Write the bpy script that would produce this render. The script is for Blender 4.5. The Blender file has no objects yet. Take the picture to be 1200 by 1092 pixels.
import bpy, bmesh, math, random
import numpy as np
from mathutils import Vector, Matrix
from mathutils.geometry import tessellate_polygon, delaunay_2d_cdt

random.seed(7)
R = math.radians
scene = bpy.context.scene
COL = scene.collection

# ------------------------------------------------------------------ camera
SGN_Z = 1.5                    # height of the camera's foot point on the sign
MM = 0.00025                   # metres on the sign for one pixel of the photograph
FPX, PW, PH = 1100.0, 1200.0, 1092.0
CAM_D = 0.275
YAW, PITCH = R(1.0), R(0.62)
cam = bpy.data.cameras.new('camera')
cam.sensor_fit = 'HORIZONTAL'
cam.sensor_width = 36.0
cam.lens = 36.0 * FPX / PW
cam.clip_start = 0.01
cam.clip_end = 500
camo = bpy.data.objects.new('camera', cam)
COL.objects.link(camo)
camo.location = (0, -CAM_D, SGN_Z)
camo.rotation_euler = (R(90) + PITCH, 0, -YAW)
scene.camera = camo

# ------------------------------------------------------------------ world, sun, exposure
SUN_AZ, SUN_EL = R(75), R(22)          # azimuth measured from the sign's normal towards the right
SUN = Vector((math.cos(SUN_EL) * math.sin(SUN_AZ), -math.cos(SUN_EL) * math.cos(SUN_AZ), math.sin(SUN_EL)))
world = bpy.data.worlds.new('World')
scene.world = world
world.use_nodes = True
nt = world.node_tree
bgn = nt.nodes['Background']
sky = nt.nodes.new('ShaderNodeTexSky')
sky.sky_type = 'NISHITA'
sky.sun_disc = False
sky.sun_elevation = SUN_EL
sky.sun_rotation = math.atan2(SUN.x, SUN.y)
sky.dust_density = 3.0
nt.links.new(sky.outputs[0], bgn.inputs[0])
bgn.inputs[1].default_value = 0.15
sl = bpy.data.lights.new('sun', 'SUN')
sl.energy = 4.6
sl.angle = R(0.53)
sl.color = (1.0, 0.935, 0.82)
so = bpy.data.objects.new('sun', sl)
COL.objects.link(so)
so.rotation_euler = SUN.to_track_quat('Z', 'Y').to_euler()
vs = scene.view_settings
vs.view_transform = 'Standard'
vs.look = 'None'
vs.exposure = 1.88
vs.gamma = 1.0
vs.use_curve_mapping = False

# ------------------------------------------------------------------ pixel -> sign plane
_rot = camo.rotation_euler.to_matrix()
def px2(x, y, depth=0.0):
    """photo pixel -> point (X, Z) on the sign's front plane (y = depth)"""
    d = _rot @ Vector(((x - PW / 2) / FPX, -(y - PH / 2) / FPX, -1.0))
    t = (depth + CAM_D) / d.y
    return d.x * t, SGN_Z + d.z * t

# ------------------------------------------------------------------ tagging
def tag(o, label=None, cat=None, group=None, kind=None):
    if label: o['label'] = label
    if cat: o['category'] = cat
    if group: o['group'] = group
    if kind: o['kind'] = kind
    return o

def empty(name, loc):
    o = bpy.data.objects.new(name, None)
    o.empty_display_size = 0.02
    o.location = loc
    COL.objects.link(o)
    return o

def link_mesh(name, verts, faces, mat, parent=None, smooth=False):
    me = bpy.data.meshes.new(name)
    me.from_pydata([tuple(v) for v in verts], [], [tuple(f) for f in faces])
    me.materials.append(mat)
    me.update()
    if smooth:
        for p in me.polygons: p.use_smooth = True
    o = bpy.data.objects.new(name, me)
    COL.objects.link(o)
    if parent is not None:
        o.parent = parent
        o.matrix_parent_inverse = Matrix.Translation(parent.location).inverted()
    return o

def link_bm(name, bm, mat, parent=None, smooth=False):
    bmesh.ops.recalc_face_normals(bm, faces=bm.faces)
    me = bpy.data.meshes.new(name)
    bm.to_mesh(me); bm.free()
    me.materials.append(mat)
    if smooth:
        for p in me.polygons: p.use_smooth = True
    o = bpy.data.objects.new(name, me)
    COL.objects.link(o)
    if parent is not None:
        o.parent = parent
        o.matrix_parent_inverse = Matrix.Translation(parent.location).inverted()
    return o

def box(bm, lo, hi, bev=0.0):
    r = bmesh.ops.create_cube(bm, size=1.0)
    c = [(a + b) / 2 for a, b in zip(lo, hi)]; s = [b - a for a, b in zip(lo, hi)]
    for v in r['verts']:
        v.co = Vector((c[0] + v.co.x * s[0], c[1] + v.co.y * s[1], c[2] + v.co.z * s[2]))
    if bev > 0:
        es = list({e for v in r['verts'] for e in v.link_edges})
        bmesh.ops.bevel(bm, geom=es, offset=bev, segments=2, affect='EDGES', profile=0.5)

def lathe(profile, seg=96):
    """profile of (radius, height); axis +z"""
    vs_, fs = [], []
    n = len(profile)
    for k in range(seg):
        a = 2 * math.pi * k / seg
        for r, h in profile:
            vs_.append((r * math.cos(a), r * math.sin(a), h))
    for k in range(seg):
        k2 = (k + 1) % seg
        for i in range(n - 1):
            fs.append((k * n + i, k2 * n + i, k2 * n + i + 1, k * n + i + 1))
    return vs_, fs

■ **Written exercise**
Nothing should be left out: repeat all of the data exactly.

■ **The reply**
Write the bpy script that would produce this render. The script is for Blender 4.5. The Blender file has no objects yet. Take the picture to be 1200 by 1092 pixels.
import bpy, bmesh, math, random
import numpy as np
from mathutils import Vector, Matrix
from mathutils.geometry import tessellate_polygon, delaunay_2d_cdt

random.seed(7)
R = math.radians
scene = bpy.context.scene
COL = scene.collection

# ------------------------------------------------------------------ camera
SGN_Z = 1.5                    # height of the camera's foot point on the sign
MM = 0.00025                   # metres on the sign for one pixel of the photograph
FPX, PW, PH = 1100.0, 1200.0, 1092.0
CAM_D = 0.275
YAW, PITCH = R(1.0), R(0.62)
cam = bpy.data.cameras.new('camera')
cam.sensor_fit = 'HORIZONTAL'
cam.sensor_width = 36.0
cam.lens = 36.0 * FPX / PW
cam.clip_start = 0.01
cam.clip_end = 500
camo = bpy.data.objects.new('camera', cam)
COL.objects.link(camo)
camo.location = (0, -CAM_D, SGN_Z)
camo.rotation_euler = (R(90) + PITCH, 0, -YAW)
scene.camera = camo

# ------------------------------------------------------------------ world, sun, exposure
SUN_AZ, SUN_EL = R(75), R(22)          # azimuth measured from the sign's normal towards the right
SUN = Vector((math.cos(SUN_EL) * math.sin(SUN_AZ), -math.cos(SUN_EL) * math.cos(SUN_AZ), math.sin(SUN_EL)))
world = bpy.data.worlds.new('World')
scene.world = world
world.use_nodes = True
nt = world.node_tree
bgn = nt.nodes['Background']
sky = nt.nodes.new('ShaderNodeTexSky')
sky.sky_type = 'NISHITA'
sky.sun_disc = False
sky.sun_elevation = SUN_EL
sky.sun_rotation = math.atan2(SUN.x, SUN.y)
sky.dust_density = 3.0
nt.links.new(sky.outputs[0], bgn.inputs[0])
bgn.inputs[1].default_value = 0.15
sl = bpy.data.lights.new('sun', 'SUN')
sl.energy = 4.6
sl.angle = R(0.53)
sl.color = (1.0, 0.935, 0.82)
so = bpy.data.objects.new('sun', sl)
COL.objects.link(so)
so.rotation_euler = SUN.to_track_quat('Z', 'Y').to_euler()
vs = scene.view_settings
vs.view_transform = 'Standard'
vs.look = 'None'
vs.exposure = 1.88
vs.gamma = 1.0
vs.use_curve_mapping = False

# ------------------------------------------------------------------ pixel -> sign plane
_rot = camo.rotation_euler.to_matrix()
def px2(x, y, depth=0.0):
    """photo pixel -> point (X, Z) on the sign's front plane (y = depth)"""
    d = _rot @ Vector(((x - PW / 2) / FPX, -(y - PH / 2) / FPX, -1.0))
    t = (depth + CAM_D) / d.y
    return d.x * t, SGN_Z + d.z * t

# ------------------------------------------------------------------ tagging
def tag(o, label=None, cat=None, group=None, kind=None):
    if label: o['label'] = label
    if cat: o['category'] = cat
    if group: o['group'] = group
    if kind: o['kind'] = kind
    return o

def empty(name, loc):
    o = bpy.data.objects.new(name, None)
    o.empty_display_size = 0.02
    o.location = loc
    COL.objects.link(o)
    return o

def link_mesh(name, verts, faces, mat, parent=None, smooth=False):
    me = bpy.data.meshes.new(name)
    me.from_pydata([tuple(v) for v in verts], [], [tuple(f) for f in faces])
    me.materials.append(mat)
    me.update()
    if smooth:
        for p in me.polygons: p.use_smooth = True
    o = bpy.data.objects.new(name, me)
    COL.objects.link(o)
    if parent is not None:
        o.parent = parent
        o.matrix_parent_inverse = Matrix.Translation(parent.location).inverted()
    return o

def link_bm(name, bm, mat, parent=None, smooth=False):
    bmesh.ops.recalc_face_normals(bm, faces=bm.faces)
    me = bpy.data.meshes.new(name)
    bm.to_mesh(me); bm.free()
    me.materials.append(mat)
    if smooth:
        for p in me.polygons: p.use_smooth = True
    o = bpy.data.objects.new(name, me)
    COL.objects.link(o)
    if parent is not None:
        o.parent = parent
        o.matrix_parent_inverse = Matrix.Translation(parent.location).inverted()
    return o

def box(bm, lo, hi, bev=0.0):
    r = bmesh.ops.create_cube(bm, size=1.0)
    c = [(a + b) / 2 for a, b in zip(lo, hi)]; s = [b - a for a, b in zip(lo, hi)]
    for v in r['verts']:
        v.co = Vector((c[0] + v.co.x * s[0], c[1] + v.co.y * s[1], c[2] + v.co.z * s[2]))
    if bev > 0:
        es = list({e for v in r['verts'] for e in v.link_edges})
        bmesh.ops.bevel(bm, geom=es, offset=bev, segments=2, affect='EDGES', profile=0.5)

def lathe(profile, seg=96):
    """profile of (radius, height); axis +z"""
    vs_, fs = [], []
    n = len(profile)
    for k in range(seg):
        a = 2 * math.pi * k / seg
        for r, h in profile:
            vs_.append((r * math.cos(a), r * math.sin(a), h))
    for k in range(seg):
        k2 = (k + 1) % seg
        for i in range(n - 1):
            fs.append((k * n + i, k2 * n + i, k2 * n + i + 1, k * n + i + 1))
    return vs_, fs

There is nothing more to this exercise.